United, which has $25 billion in client assets, will also focus on recruiting and opening more offices, but will be “more selective” when it comes to acquiring other RIAs than it has been in the past, according to Duran.

What about cross-selling Goldman products?

Hedge funds and alternative investments from Goldman will "augment" United offerings, Joe Duran says.

“They will absolutely cross-sell, it’s just a matter of disclosure,” says one former Goldman executive now working in the RIA business. “It’s less a matter of if they will cross-sell than how transparent they will be.”

Although many large banks and financial services firms routinely cross-sell investment products — which is one of the reasons many planners like the ones who sold their RIAs to United Capital say they left large firms — Duran says there is “zero possibility of conflict of interest” in the new corporate marriage. United will remain an open-architecture shop, he insists.

But United will “augment” its client offerings with Goldman products and services, Duran adds. For example, savings accounts and loans from the parent company’s bank, Marcus by Goldman Sachs, represent “a huge opportunity to help our clients in a way that we haven’t been able to do before,” he says.

Goldman “investment solutions” such as hedge funds and alternative investments will also be made available, Duran says. “We could not have done [those products] ourselves.”

Analyst Matt Crow thinks Goldman will proceed with caution. “Product distribution will have to be done in the spirit of the fiduciary standard,” Crow says. “But it’s 2019 and everybody knows that.”

Won’t there be a culture clash between the elite Wall Street giant and the more modest Main Street advisory firm?

The Goldman-United integration "will be a major cultural challenge,” says consultant Jamie McLaughlin.

No, Duran says. “There’s no better evidence than United’s history of integrating firms” for the past 14 years, he asserts. Goldman’s success with Ayco, which it bought in 2003, is another harbinger, Duran says.

Industry consultant Jamie McLaughlin isn’t convinced. “It will be a major cultural challenge,” McLaughlin says. “The main issue is the chasm that will exist between serving the mass affluent and the super wealthy segment. There is very little overlap in service platforms and negligible economies of scale in their staff configurations.”

What about Duran himself? Will the firm’s strong-willed founder and high-profile public face stick around?

He says he will. An opportunity to build out an RIA with the kind of backing provided by Goldman comes “once in a lifetime,” Duran says.

Duran says his timeframe for remaining with Goldman is “open-ended.”

Accordingly, Duran will become a Goldman managing director and remain United’s CEO, reporting directly to Tucker York, global head of Private Wealth Management for Goldman.

While the time frame for the position is “open ended,” Duran says, he adds that he hopes “to be contributing for many years to come.”

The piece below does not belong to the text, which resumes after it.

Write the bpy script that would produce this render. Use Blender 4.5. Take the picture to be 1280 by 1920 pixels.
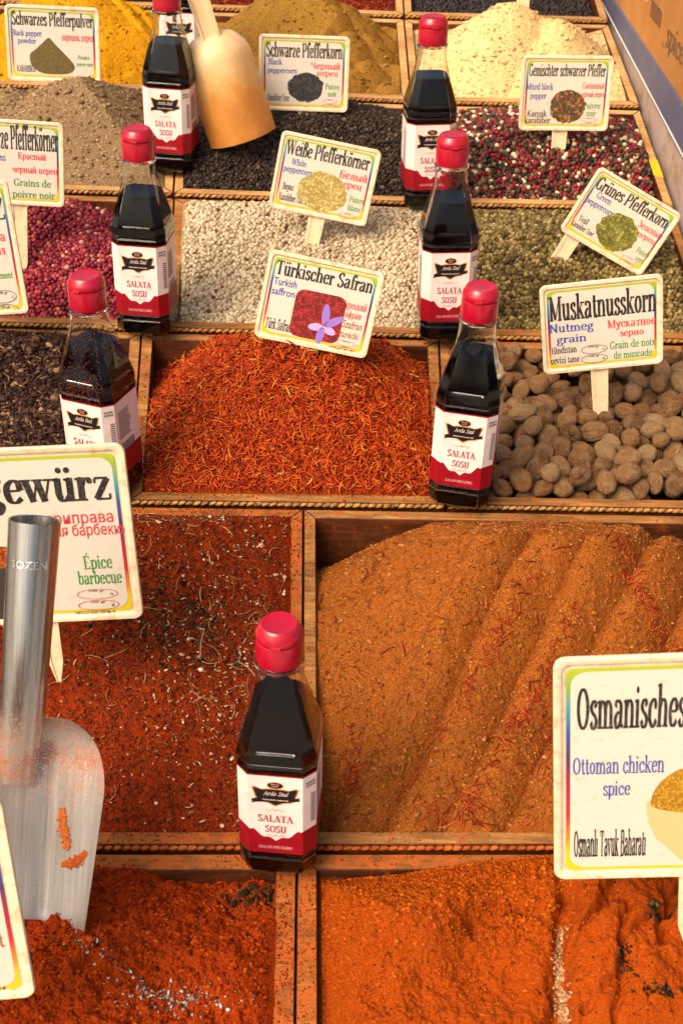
import bpy, bmesh, math, random
import numpy as np
from mathutils import Vector, Matrix
R_ = math.radians
random.seed(7); rng = np.random.default_rng(7)
for o in list(bpy.data.objects): bpy.data.objects.remove(o)
SC = bpy.context.scene; COL = SC.collection

# ------------------------------------------------------------------ camera, sky, sun, exposure
PITCH, ROLL, FPX, ZC = R_(36.0), 0.0203, 2500.0, 1.6
F0 = Vector((0, math.cos(PITCH), -math.sin(PITCH)))
U0 = Vector((0, math.sin(PITCH), math.cos(PITCH)))
RT = (Vector((1, 0, 0))*math.cos(ROLL) + U0*math.sin(ROLL)).normalized()
UP = RT.cross(F0).normalized()
CAMP = Vector((0, 0, ZC))
cam = bpy.data.cameras.new('camera'); co = bpy.data.objects.new('camera', cam); COL.objects.link(co)
m = Matrix.Identity(4)
for i in range(3):
    m[i][0] = RT[i]; m[i][1] = UP[i]; m[i][2] = -F0[i]; m[i][3] = CAMP[i]
co.matrix_world = m
cam.sensor_fit = 'VERTICAL'; cam.sensor_height = 36; cam.lens = 36*FPX/1920
cam.clip_start = 0.02; cam.clip_end = 200
cam.dof.use_dof = True; cam.dof.focus_distance = 1.2; cam.dof.aperture_fstop = 16
SC.camera = co
SUN_EL, SUN_AZ = R_(48), R_(226)      # azimuth clockwise from +Y: behind the camera, to the left
w = bpy.data.worlds.new('World'); SC.world = w; w.use_nodes = True
nt = w.node_tree; bg = nt.nodes['Background']
sky = nt.nodes.new('ShaderNodeTexSky'); sky.sky_type = 'NISHITA'; sky.sun_disc = False
sky.sun_elevation = SUN_EL; sky.sun_rotation = SUN_AZ
sky.air_density = 1.0; sky.dust_density = 9.0; sky.ozone_density = 0.3
nt.links.new(sky.outputs[0], bg.inputs[0]); bg.inputs[1].default_value = 0.10
sl = bpy.data.lights.new('sun', 'SUN'); sl.energy = 1.5; sl.angle = R_(42); sl.color = (1.0, 0.765, 0.515)
so = bpy.data.objects.new('sun', sl); COL.objects.link(so)
sd = Vector((math.sin(SUN_AZ)*math.cos(SUN_EL), math.cos(SUN_AZ)*math.cos(SUN_EL), math.sin(SUN_EL)))
so.rotation_euler = sd.to_track_quat('Z', 'Y').to_euler(); so.location = sd*4
SC.view_settings.view_transform = 'Standard'; SC.view_settings.look = 'None'
SC.view_settings.gamma = 1; SC.view_settings.exposure = 0.88; SC.view_settings.use_curve_mapping = False
SC.cycles.max_bounces = 10; SC.cycles.transparent_max_bounces = 12; SC.cycles.transmission_bounces = 8

# ------------------------------------------------------------------ pixel (1280x1920) -> world
RA, RB = 0.968, 0.20                  # the plane of the tray rims: Z = ZC-RA + RB*Y
def ray(px, py): return F0 + RT*((px-640)/FPX) - UP*((py-960)/FPX)
def at(px, py, z): return CAMP + ray(px, py)*z
def onrim(px, py, dz=0.0):
    d = ray(px, py); t = (dz-RA)/(d.z-RB*d.y)
    return CAMP + d*t
def rimz(y): return ZC-RA+RB*y

# ------------------------------------------------------------------ object helpers
def tag(o, label=None, cat=None, group=None, kind=None):
    if label: o['label'] = label
    if cat: o['category'] = cat
    if group: o['group'] = group
    if kind: o['kind'] = kind
    return o
def empty(name, loc=(0,0,0), mat=None):
    o = bpy.data.objects.new(name, None); COL.objects.link(o); o.empty_display_size = .02
    if mat is not None: o.matrix_world = mat
    else: o.location = loc
    return o
def build(name, v, f, mats, parent=None, origin=None, smooth=False, sharp=None, mi=None, attr=None):
    """v in world space (origin subtracted) or, with a parent, in the parent's own space"""
    v = np.asarray(v, dtype=np.float32).reshape(-1, 3)
    if origin is not None: v = v - np.asarray(origin, dtype=np.float32)
    me = bpy.data.meshes.new(name)
    if isinstance(f, np.ndarray):
        n, k = f.shape
        me.vertices.add(len(v)); me.vertices.foreach_set('co', v.ravel())
        me.loops.add(n*k); me.loops.foreach_set('vertex_index', f.astype(np.int32).ravel())
        me.polygons.add(n); me.polygons.foreach_set('loop_start', np.arange(0, n*k, k, dtype=np.int32))
        me.polygons.foreach_set('loop_total', np.full(n, k, dtype=np.int32))
        me.update(calc_edges=True)
    else:
        me.from_pydata([tuple(map(float, p)) for p in v], [], f)
    for m_ in (mats if isinstance(mats, (list, tuple)) else [mats]): me.materials.append(m_)
    if mi is not None: me.polygons.foreach_set('material_index', np.asarray(mi, dtype=np.int32))
    if smooth: me.polygons.foreach_set('use_smooth', np.ones(len(me.polygons), dtype=bool))
    if attr is not None:
        a = me.attributes.new('rnd', 'FLOAT', 'POINT'); a.data.foreach_set('value', np.asarray(attr, dtype=np.float32))
    me.validate(); me.update()
    if sharp is not None: me.set_sharp_from_angle(angle=R_(sharp))
    o = bpy.data.objects.new(name, me); COL.objects.link(o)
    if parent is not None: o.parent = parent
    elif origin is not None: o.location = origin
    return o
def kids(o): return [c for c in bpy.data.objects if c.parent == o]
def copy_tree(o, parent=None):
    c = o.copy(); COL.objects.link(c)
    if parent is not None: c.parent = parent
    for ch in kids(o): copy_tree(ch, c)
    return c
class MB:
    """collects polygons"""
    def __init__(s): s.v = []; s.f = []
    def add(s, v, f):
        n = len(s.v); s.v += [tuple(p) for p in v]; s.f += [tuple(i+n for i in q) for q in f]
    def box8(s, p):   # 4 bottom, 4 top, both counter-clockwise
        s.add(p, [(3,2,1,0),(4,5,6,7),(0,1,5,4),(1,2,6,5),(2,3,7,6),(3,0,4,7)])
    def rings(s, rs, cap0=True, cap1=True):
        n = len(rs[0]); v = [p for r in rs for p in r]; f = []
        for i in range(len(rs)-1):
            for j in range(n):
                a = i*n+j; b = i*n+(j+1)%n; f.append((a, b, b+n, a+n))
        if cap0: f.append(tuple(range(n-1, -1, -1)))
        if cap1: f.append(tuple(range((len(rs)-1)*n, len(rs)*n)))
        s.add(v, f)
    def obj(s, name, mats, **k): return build(name, s.v, s.f, mats, **k)

# ------------------------------------------------------------------ materials
def lin(r, g, b):
    f = lambda c: c/12.92 if c <= .04045 else ((c+.055)/1.055)**2.4
    return (f(r/255), f(g/255), f(b/255), 1)
class N:
    def __init__(s, name):
        s.m = bpy.data.materials.new(name); s.m.use_nodes = True; s.t = s.m.node_tree
        s.p = s.t.nodes['Principled BSDF']; s.out = s.t.nodes['Material Output']
    def n(s, t, **k):
        x = s.t.nodes.new(t)
        for a, b in k.items(): setattr(x, a, b)
        return x
    def l(s, a, b): s.t.links.new(a, b)
    def co(s, scale=None, kind='Object'):
        c = s.n('ShaderNodeTexCoord').outputs[kind]
        if scale is None: return c
        mp = s.n('ShaderNodeMapping'); mp.inputs['Scale'].default_value = scale; s.l(c, mp.inputs[0]); return mp.outputs[0]
    def noise(s, sc, det=4, rough=.6, co=None, dist=0):
        x = s.n('ShaderNodeTexNoise'); x.inputs['Scale'].default_value = sc; x.inputs['Detail'].default_value = det
        x.inputs['Roughness'].default_value = rough; x.inputs['Distortion'].default_value = dist
        s.l(co if co is not None else s.co(), x.inputs['Vector']); return x.outputs['Fac']
    def vor(s, sc, co=None, feat='F1', out='Distance'):
        x = s.n('ShaderNodeTexVoronoi', feature=feat); x.inputs['Scale'].default_value = sc
        s.l(co if co is not None else s.co(), x.inputs['Vector']); return x.outputs[out]
    def ramp(s, fac, stops, interp='LINEAR'):
        x = s.n('ShaderNodeValToRGB'); cr = x.color_ramp; cr.interpolation = interp
        while len(cr.elements) > 1: cr.elements.remove(cr.elements[-1])
        for i, (p, c) in enumerate(stops):
            e = cr.elements[0] if i == 0 else cr.elements.new(p)
            e.position = p; e.color = c if len(c) == 4 else (*c, 1)
        s.l(fac, x.inputs[0]); return x.outputs[0]
    def mix(s, fac, a, b, mode='MIX'):
        x = s.n('ShaderNodeMix', data_type='RGBA', blend_type=mode)
        for sock, val in ((x.inputs[0], fac), (x.inputs[6], a), (x.inputs[7], b)):
            if hasattr(val, 'is_linked') or hasattr(val, 'links'): s.l(val, sock)
            elif isinstance(val, (int, float)): sock.default_value = val
            else: sock.default_value = val if len(val) == 4 else (*val, 1)
        return x.outputs[2]
    def math(s, op, a, b=0.0):
        x = s.n('ShaderNodeMath', operation=op)
        for sock, val in ((x.inputs[0], a), (x.inputs[1], b)):
            if isinstance(val, (int, float)): sock.default_value = val
            else: s.l(val, sock)
        return x.outputs[0]
    def bump(s, h, strength=.5, dist=.001, prev=None):
        x = s.n('ShaderNodeBump'); x.inputs['Strength'].default_value = strength; x.inputs['Distance'].default_value = dist
        s.l(h, x.inputs['Height'])
        if prev is not None: s.l(prev, x.inputs['Normal'])
        return x.outputs[0]
    def done(s, col=None, rough=.6, nrm=None, **k):
        if col is not None:
            if isinstance(col, tuple): s.p.inputs['Base Color'].default_value = col if len(col) == 4 else (*col, 1)
            else: s.l(col, s.p.inputs['Base Color'])
        if isinstance(rough, (int, float)): s.p.inputs['Roughness'].default_value = rough
        else: s.l(rough, s.p.inputs['Roughness'])
        if nrm is not None: s.l(nrm, s.p.inputs['Normal'])
        for a, b in k.items(): s.p.inputs[a.replace('_', ' ')].default_value = b
        return s.m

def powder(name, dark, mid, light, grain=900, patch=18, spec=.08, bump=.9, speck=None, dist=.0016):
    n = N(name)
    g = n.noise(grain, 3, .7); b = n.noise(patch, 5, .65)
    c = n.ramp(g, [(.28, dark), (.5, mid), (.72, light)])
    c = n.mix(n.ramp(b, [(.35, (0,0,0)), (.7, (1,1,1))]), n.mix(.3, c, dark), c)
    if speck:
        for (scl, th, colr) in speck:
            vx = n.n('ShaderNodeTexVoronoi'); vx.inputs['Scale'].default_value = scl; n.l(n.co(), vx.inputs['Vector'])
            sx = n.n('ShaderNodeSeparateColor'); n.l(vx.outputs['Color'], sx.inputs[0])
            a = n.math('LESS_THAN', sx.outputs[0], th); d = n.math('LESS_THAN', vx.outputs['Distance'], .38)
            c = n.mix(n.math('MULTIPLY', a, d), c, colr)
    nb = n.bump(n.noise(grain*.8, 4, .75), bump, dist)
    nb = n.bump(n.noise(grain*.22, 4, .7), bump*.7, dist*2.2, nb)
    return n.done(c, .95, nb, Specular_IOR_Level=spec)
def grainmat(name, stops, rough=.55, bs=900, bump=.4, interp='LINEAR', spec=.3):
    n = N(name); a = n.n('ShaderNodeAttribute', attribute_name='rnd')
    c = n.ramp(a.outputs['Fac'], stops, interp)
    c = n.mix(n.ramp(n.noise(bs*.5, 3), [(.35, (.0,.0,.0)), (.65, (1,1,1))]), n.mix(.35, c, (0,0,0)), c)
    return n.done(c, rough, n.bump(n.noise(bs, 3), bump, .001), Specular_IOR_Level=spec)
def plain(name, c, rough=.5, **k): return N(name).done(c, rough, **k)
def printed(name, c, fade=.25):
    n = N(name)
    f = n.ramp(n.noise(420, 4, .7), [(.30, (1,1,1)), (.52, (0,0,0))])
    f2 = n.math('MULTIPLY', f, fade)
    return n.done(n.mix(f2, c, lin(235,225,205)), .5)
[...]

In fact, Duran’s presence is a “significant asset” for Goldman, according to Crow.

“If Duran can be Goldman’s brand ambassador to the RIA industry, then I think this strategy will be competitive and compelling,” he explains. “Duran can recruit new acquisitions for Goldman Sachs. It’s a narrative strategy that will be very appealing. The story won’t suit everyone, but it will work for many.”

So can United really become, as Duran claims, “the dominant wealth management firm to the $1 million to $15 million client?”

Crow thinks Goldman has as good a chance as anyone.

“Selling to Goldman Sachs opens a wealth of imaginable opportunities,” he says. “Goldman has a foothold in the mass-affluent space and can create a whole new business there with products and distribution. It’s a national RIA with a major recognized and respected brand — plus the resources to back all of that up.”